Nettles and dock are two superb spring greens that seldom occur wild in my area, but grow very nicely in my weed patch. They provide some of the earliest and most nutritious greens of the spring, and in late fall they produce some new greens that are well worth having at that season. Every year I swear that I will remember to cut down the nettle patch in late summer so that the new greens can grow up unobstructed, and every year I forget and have to harvest the new greens with elbow length grilling gloves. But they are worth it. Try to keep the nettles separate from the other plants, or you will have a tough time harvesting everything around them. The sting is pretty fierce.
I give my weed patch a periodic shallow mulch with mixed alfalfa and goat manure. They might grow well enough with no attention to fertility, but if you want your produce to be as nutritious as possible, the soil needs feeding.

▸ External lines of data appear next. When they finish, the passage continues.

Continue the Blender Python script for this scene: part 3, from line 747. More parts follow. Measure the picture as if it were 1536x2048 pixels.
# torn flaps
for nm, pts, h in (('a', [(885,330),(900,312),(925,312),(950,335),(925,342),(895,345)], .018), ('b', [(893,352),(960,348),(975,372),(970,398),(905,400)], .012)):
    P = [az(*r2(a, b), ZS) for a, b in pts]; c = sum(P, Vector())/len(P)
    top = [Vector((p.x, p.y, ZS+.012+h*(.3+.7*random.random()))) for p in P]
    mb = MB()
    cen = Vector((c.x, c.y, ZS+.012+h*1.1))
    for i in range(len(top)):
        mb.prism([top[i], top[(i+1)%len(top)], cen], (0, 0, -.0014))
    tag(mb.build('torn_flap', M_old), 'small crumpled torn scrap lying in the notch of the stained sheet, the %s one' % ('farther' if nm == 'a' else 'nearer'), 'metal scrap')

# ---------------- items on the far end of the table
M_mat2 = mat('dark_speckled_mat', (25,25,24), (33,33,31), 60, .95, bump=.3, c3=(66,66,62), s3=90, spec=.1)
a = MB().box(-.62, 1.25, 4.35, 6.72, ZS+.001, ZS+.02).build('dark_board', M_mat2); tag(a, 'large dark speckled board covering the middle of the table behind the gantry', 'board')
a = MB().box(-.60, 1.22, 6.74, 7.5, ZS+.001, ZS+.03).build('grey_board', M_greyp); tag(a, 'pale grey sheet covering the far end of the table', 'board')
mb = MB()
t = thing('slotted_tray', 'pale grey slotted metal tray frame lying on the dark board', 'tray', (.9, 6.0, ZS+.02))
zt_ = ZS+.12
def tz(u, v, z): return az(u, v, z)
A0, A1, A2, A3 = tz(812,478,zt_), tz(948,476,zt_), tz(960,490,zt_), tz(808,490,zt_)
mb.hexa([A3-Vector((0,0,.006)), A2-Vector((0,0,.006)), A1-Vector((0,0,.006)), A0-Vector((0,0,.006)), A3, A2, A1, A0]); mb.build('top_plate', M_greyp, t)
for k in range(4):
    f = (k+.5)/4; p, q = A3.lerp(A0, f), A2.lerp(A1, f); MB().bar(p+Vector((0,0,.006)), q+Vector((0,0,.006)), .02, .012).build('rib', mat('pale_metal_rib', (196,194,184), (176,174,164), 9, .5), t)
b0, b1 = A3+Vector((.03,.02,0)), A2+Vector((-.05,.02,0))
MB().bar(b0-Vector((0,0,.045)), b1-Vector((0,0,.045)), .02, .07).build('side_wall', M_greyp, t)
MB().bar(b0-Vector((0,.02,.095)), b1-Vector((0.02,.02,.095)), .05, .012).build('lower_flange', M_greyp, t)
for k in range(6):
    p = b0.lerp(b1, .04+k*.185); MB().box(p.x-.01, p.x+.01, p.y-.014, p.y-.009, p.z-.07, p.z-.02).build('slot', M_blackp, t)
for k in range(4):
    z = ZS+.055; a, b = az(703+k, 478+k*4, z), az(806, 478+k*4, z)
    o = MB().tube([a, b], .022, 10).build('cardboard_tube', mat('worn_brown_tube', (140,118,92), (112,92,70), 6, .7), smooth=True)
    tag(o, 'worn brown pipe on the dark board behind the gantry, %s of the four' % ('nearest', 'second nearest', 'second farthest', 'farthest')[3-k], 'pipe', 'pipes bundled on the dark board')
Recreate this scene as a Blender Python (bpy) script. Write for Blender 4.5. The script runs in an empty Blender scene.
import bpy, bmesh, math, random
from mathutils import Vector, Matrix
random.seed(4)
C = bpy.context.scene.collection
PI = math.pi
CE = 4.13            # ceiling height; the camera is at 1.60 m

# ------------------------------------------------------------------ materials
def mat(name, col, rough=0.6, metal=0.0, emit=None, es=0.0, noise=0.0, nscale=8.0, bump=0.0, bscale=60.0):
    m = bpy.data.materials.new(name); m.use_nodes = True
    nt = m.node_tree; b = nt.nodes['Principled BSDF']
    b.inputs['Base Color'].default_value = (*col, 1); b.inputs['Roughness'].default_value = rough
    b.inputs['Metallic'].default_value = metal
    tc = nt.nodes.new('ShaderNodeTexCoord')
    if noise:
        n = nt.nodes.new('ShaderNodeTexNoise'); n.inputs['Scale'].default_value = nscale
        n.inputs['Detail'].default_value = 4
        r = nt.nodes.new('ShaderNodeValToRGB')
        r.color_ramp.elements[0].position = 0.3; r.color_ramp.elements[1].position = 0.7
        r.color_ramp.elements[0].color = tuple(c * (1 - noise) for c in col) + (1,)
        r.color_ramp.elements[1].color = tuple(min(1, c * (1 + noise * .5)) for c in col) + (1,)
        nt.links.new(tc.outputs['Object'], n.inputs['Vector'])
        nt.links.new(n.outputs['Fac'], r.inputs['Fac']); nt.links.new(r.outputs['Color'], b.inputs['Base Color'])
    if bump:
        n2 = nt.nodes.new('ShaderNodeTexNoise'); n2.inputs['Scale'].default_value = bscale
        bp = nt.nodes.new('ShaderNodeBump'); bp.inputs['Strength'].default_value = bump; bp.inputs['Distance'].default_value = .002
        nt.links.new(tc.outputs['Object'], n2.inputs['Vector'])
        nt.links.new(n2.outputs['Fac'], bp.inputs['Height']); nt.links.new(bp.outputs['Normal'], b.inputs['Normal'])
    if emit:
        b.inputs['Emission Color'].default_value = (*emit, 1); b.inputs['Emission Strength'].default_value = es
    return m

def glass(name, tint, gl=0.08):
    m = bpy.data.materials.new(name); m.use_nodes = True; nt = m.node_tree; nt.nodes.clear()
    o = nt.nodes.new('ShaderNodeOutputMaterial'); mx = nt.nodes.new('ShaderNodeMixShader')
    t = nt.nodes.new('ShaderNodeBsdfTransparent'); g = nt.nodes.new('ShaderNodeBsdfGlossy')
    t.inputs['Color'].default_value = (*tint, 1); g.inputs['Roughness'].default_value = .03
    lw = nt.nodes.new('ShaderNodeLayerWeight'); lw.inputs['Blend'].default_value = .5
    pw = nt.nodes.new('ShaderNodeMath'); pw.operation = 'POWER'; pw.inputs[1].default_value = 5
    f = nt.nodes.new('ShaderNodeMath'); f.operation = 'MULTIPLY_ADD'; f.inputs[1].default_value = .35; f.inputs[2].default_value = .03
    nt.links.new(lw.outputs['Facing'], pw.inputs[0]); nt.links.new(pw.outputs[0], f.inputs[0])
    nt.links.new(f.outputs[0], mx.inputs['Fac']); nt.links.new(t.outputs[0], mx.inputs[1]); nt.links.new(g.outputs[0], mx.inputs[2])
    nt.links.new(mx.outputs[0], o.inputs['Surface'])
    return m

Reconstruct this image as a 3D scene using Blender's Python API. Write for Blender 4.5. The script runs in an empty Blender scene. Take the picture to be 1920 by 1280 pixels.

If you wonder why it is worth having a weed patch, remember that these are some of nature’s wonder plants, among the most nutritious greens in the world. In addition, they taste really good. Also, with perennials, once established the only work you have every year is harvesting and cooking them. Once adapted to an area, they are unlikely ever to desert you. Permaculture also avoids soil disturbance. These plants are not classically attractive and need an inconspicuous spot, but they have a superbly healthy rough-and-ready vigor that is bracing even if it isn’t beautiful.